YEARS AGO


Today is Thursday, Dec. 22, the 357th day of 2016. There are nine days left in the year.

Associated Press

On this date in:

1775: Esek Hopkins is appointed the commander-in-chief of the Continental Navy.

1894: French army officer Alfred Dreyfus is convicted of treason in a court-martial that triggers worldwide charges of anti-Semitism. (Dreyfus was eventually vindicated.)

1941: British Prime Minister Winston Churchill arrives in Washington for a wartime conference with President Franklin D. Roosevelt.

1944: During the World War II Battle of the Bulge, U.S. Brig. Gen. Anthony C. McAuliffe rejects a German demand for surrender, writing “Nuts!” in his official reply.

1989: Playwright Samuel Beckett, best known for his “Waiting for Godot,” dies in Paris at 83.

2010: President Barack Obama signs a law allowing gays for the first time in history to serve openly in America’s military, repealing the “don’t ask, don’t tell” policy.

2015: Migration experts say more than a million people who had been driven out of their countries by war, poverty and persecution entered Europe in 2015.

Stanford running back Christian McCaffrey is named The Associated Press college football player of the year.

VINDICATOR FILES

1991: Coach Jim Tressel’s Youngstown State University Penguins win the NCAA Division 1-AA Championship, defeating Marshall University 25-17 in Statesboro, Ga. Tressel joins his father, Lee, as the first father-son duo to win a national championship.

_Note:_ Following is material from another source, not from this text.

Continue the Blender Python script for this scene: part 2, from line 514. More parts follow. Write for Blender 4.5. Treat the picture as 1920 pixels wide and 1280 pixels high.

About 30 families have uprooted their lives in the Soviet Union to escape religious persecution and to build a new life in the Youngstown area.

A videotape of 85 years of the history of Idora Park made primarily from home movies and photographs shot by parkgoers is released by Atty. Edward Learner in time for Christmas giving.

1976: Thomas DiBernardi, Youngstown Municipal Court chief bailiff, says arrest warrants will be issued for motorists holding some 12,000 unpaid parking tickets.

Incoming Mahoning County Sheriff Michael Yarosh is expected to name four city police officers as his top aides in the sheriff’s department.

With Canfield Fair gate admissions more than double those of the previous year and expenditures down by $25,000, the Mahoning County Agricultural Society reports that it is ending 1976 in the black.

1966: Higbee’s department stores of Cleveland expects to announce in January or February exactly where it will locate two stores in the Youngstown-Warren area.

The child welfare board seeks an additional quarter-million dollars in its 1967 budget to cover costs of spending and operating the new Mahoning County School for Retarded Children.

Sixteen-hour work shifts are being assigned to Warren city police in an attempt to fill the gap that resulted from a breakdown in wage negotiations between council and the Police and Firefighters Association.

1941: Because of a shortage of nurses, the Mahoning Red Cross is calling for graduate registered nurses, single, between age 21 and 40, to serve in the Army camps.

E.J. Albrecht of Chicago is the low bidder for building the Berlin Dam embankment and spillway on a bid of $1,077,112. The bid was $44,038 below the U.S. Army camps.

Women’s City Club opens the holiday season with a buffet dinner. Mrs. Sarah Peterson reviewed Elizabeth Gouge’s book, “The Well of the Star.”